Trudging down to the gate, I noticed that electronic sign behind the counter was claiming that the flight remained on time. Approaching the counter, I ask the gate attendants politely if we’re leaving on time. Regretfully, they shake their heads that no, we will not be leaving on time. Do I have time to get another beer, I ask? Sure, one replies. And another one for me. A half hour later I return, and just as the gate indicator belatedly screams that our flight is delayed, and promises a six o’clock departure time, I learn that our plane has not even taken off from the Portland airport yet.

So here’s my question: what gives? Why are airlines so horrendously bad at parcelling out information on your flight? The gate attendents know it, but as David says they usually tell you nothing leaving as your only recourse a trip to the counter. There has to be a reason for it, because they can’t like answering the same question thirty times.

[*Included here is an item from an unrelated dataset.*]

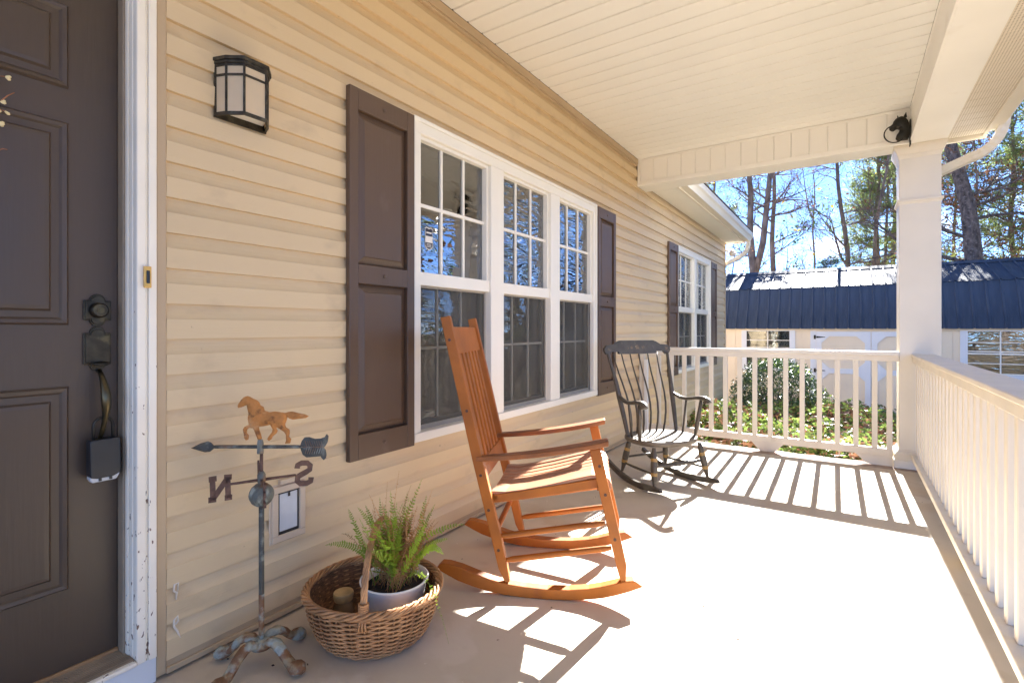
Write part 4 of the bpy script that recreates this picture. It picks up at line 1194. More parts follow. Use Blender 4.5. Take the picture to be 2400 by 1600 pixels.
for sg in (1, -1):
    turned_leg(L_(.165, .204 * sg, .302), L_(.211, .240 * sg, .050))
    turned_leg(L_(-.140, .170 * sg, .302), L_(-.185, .206 * sg, .058))
    m = MB(); m.tube([L_(.196, .228 * sg, .128), L_(.0, .215 * sg, .124), L_(-.172, .196 * sg, .120)], [.007, .0095, .007], 8); m.build('side_stretcher', 'black_wood', bc, smooth=True)
    m = MB(); bt = []; tp = []
    for i in range(17):
        s_ = -.455 + (.300 + .455) * i / 16; z = .40 * (s_ + .02) ** 2 * (1.0 if s_ > -.02 else 1.45) * (1 if s_ < 0 else .95)
        th = .040 if -.38 < s_ < .24 else .030
        bt.append((s_, z)); tp.append((s_ - (.014 if i == 16 else 0) + (.01 if i == 0 else 0), z + th - .006 * (i == 16)))
    lt = lambda s_: .200 + .055 * (s_ + .45) / .75
    m.strip(tp, bt, lambda a, b: L_(a, (lt(a) - .013) * sg, b), lambda a, b: L_(a, (lt(a) + .013) * sg, b)); m.build('rocker', 'black_wood', bc, bevel=.004, seg=2)
m = MB()
ts = [0, .08, .2, .32, .38, .42, .46, .5, .54, .58, .62, .68, .8, .92, 1]; rs = [.007, .009, .013, .016, .0125, .0165, .013, .0185, .013, .0165, .0125, .016, .013, .009, .007]
a = Vector(L_(.187, .219, .178)); b = Vector(L_(.187, -.219, .178)); m.tube([a.lerp(b, t) for t in ts], rs, 12); m.build('front_stretcher', 'black_wood', bc, smooth=True)
m = MB(); a = Vector(L_(-.162, .186, .165)); b = Vector(L_(-.162, -.186, .165)); m.tube([a, a.lerp(b, .48), a.lerp(b, .5), a.lerp(b, .52), b], [.007, .0085, .0105, .0085, .007], 10); m.build('rear_stretcher', 'black_wood', bc, smooth=True)

# ================================================================== WEATHER VANE
wv = thing('weather_vane', 'rusty weather vane on a footed stand with a trotting horse over an arrow', 'weather vane', (.213, .930, 0))
VR = Vector((.832, .555, 0))             # arrow direction (towards the fletching)
def vp(a, z, off_=0.0):                  # a along the arrow, off_ across it
    n_ = Vector((.555, -.832, 0))
    p = VR * a + n_ * off_; return (p.x, p.y, z)
m = MB(); m.tube([(0, 0, .085), (0, 0, .30), (0, 0, .53)], .0085, 10); m.build('pole', 'dark_iron', wv, smooth=True)
m = MB(); m.tube([(0, 0, .055), (0, 0, .235)], .0088, 10); m.build('pole_sleeve', 'foot_iron', wv, smooth=True)
m = MB(); m.tube([(0, 0, .60), (0, 0, .70)], .0055, 8); m.build('spindle', 'rust_brown', wv, smooth=True)
m = MB(); m.lathe([(0, -.039), (.018, -.035), (.030, -.025), (.037, -.011), (.039, 0), (.037, .011), (.030, .025), (.018, .035), (0, .039)], 22, (.0, 0, .563)); m.build('ball', 'verdigris', wv, smooth=True)
m = MB(); m.tube([(0, 0, .598), (0, 0, .606), (0, 0, .630), (0, 0, .640)], [.009, .013, .013, .007], 10); m.build('hub', 'verdigris', wv, smooth=True)
NS = Vector((.42, .91, 0)).normalized(); EW = Vector((.91, -.42, 0)).normalized()
m = MB()
for d_, l in [(NS, -.090), (NS, .105), (EW, -.06), (EW, .075)]:
    m.tube([(0, 0, .612), tuple(d_ * l * .5 + Vector((0, 0, .612))), tuple(d_ * l + Vector((0, 0, .612)))], [.0055, .0045, .004], 8)
m.build('compass_arm', 'rust_brown', wv, smooth=True)
def letter(strokes, ctr, dirv, name, w=.0085, flipx=1):
    m = MB(); nn = Vector((-dirv.y, dirv.x, 0))
    for st_ in strokes:
        n_ = len(st_); top = []; bot = []
        for i in range(n_):
            a = Vector(st_[max(0, i - 1)]); b = Vector(st_[min(n_ - 1, i + 1)]); dd = (b - a).normalized(); q = Vector((-dd.y, dd.x))
            top.append(tuple(Vector(st_[i]) + q * w)); bot.append(tuple(Vector(st_[i]) - q * w))
        f0 = lambda a, b: tuple(ctr + dirv * (a * flipx) + Vector((0, 0, b)) - nn * .003)
        f1 = lambda a, b: tuple(ctr + dirv * (a * flipx) + Vector((0, 0, b)) + nn * .003)
        m.strip(top, bot, f0, f1)
    return m.build(name, 'rust_brown', wv)
# N and S face the far side, so both read mirrored from the porch
letter([[(-.022, -.034), (-.020, .034)], [(.020, -.034), (.022, .034)], [(-.019, .028), (.018, -.028)], [(-.032, .032), (-.010, .033)], [(-.033, -.033), (-.012, -.033)], [(.010, .033), (.032, .032)], [(.011, -.033), (.033, -.033)]], NS * -.118 + Vector((0, 0, .603)), NS, 'letter_n', w=.0080, flipx=-1)
sp_ = [(.022, .020), (.020, .031), (.008, .036), (-.010, .034), (-.020, .024), (-.018, .010), (-.006, .003), (.008, -.003), (.020, -.010), (.022, -.024), (.012, -.034), (-.008, -.036), (-.021, -.031), (-.023, -.018)]
letter([sp_], NS * .132 + Vector((0, 0, .614)), NS, 'letter_s', w=.0088, flipx=-1)
letter([[(-.018, -.034), (-.018, .034)], [(-.018, .030), (.020, .030)], [(-.018, 0), (.012, 0)], [(-.018, -.030), (.020, -.030)]], EW * .098 + Vector((0, 0, .590)), EW, 'letter_e', w=.0065)
letter([[(-.026, .034), (-.013, -.030)], [(-.013, -.030), (0, .026)], [(0, .026), (.013, -.030)], [(.013, -.030), (.026, .034)]], EW * -.085 + Vector((0, 0, .618)), EW, 'letter_w', w=.0055)
ZA = .721
m = MB(); m.tube([vp(-.165, ZA), vp(-.15, ZA), vp(.12, ZA), vp(.130, ZA)], [.004, .0062, .0062, .005], 8); m.build('arrow_shaft', 'dark_iron', wv, smooth=True)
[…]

I’m not asking, necessarily, for estimated departure times because I can see how that might get the airline in trouble (they say we’re not leaving for three hours, someone banks on that, leaves the airport and then they find an alternate plane). Nor do I blame airlines for having these delays in the first place; it always drives me crazy when self-important business people vent their frustrations on gate attendants as if they were personally responsible for the thunderstorms circling the airport.

But as I discussed with Wired’s Michael Calore today, the mashup I most want to see is one that gives me real time information on where the actual plane I’m flying out is. They can provide it for the passengers on the plane in each individual seatmap, so why not for those waiting to depart.

Just give me a little information, and I promise to leave the people at the counter alone. I’ll be too busy hanging out in the bar.

3 comments

  1. That’s what FlyteComm (http://www.flytecomm.com/cgi-bin/trackflight) does I think – not living in the states or flying alot I haven’t used it so it might be rubbish, however Rick Segal seems to like it (http://ricksegal.typepad.com/pmv/2006/01/the_new_digital.html)

  2. If you booked your reservations via American Airlines, you can get email/VM notifications as to delays instead of visiting the counter.

  3. When I book via Orbitz they’ve got a nice “TLC” feature where an automated system calls you to tell you of flight delays, gate changes etc.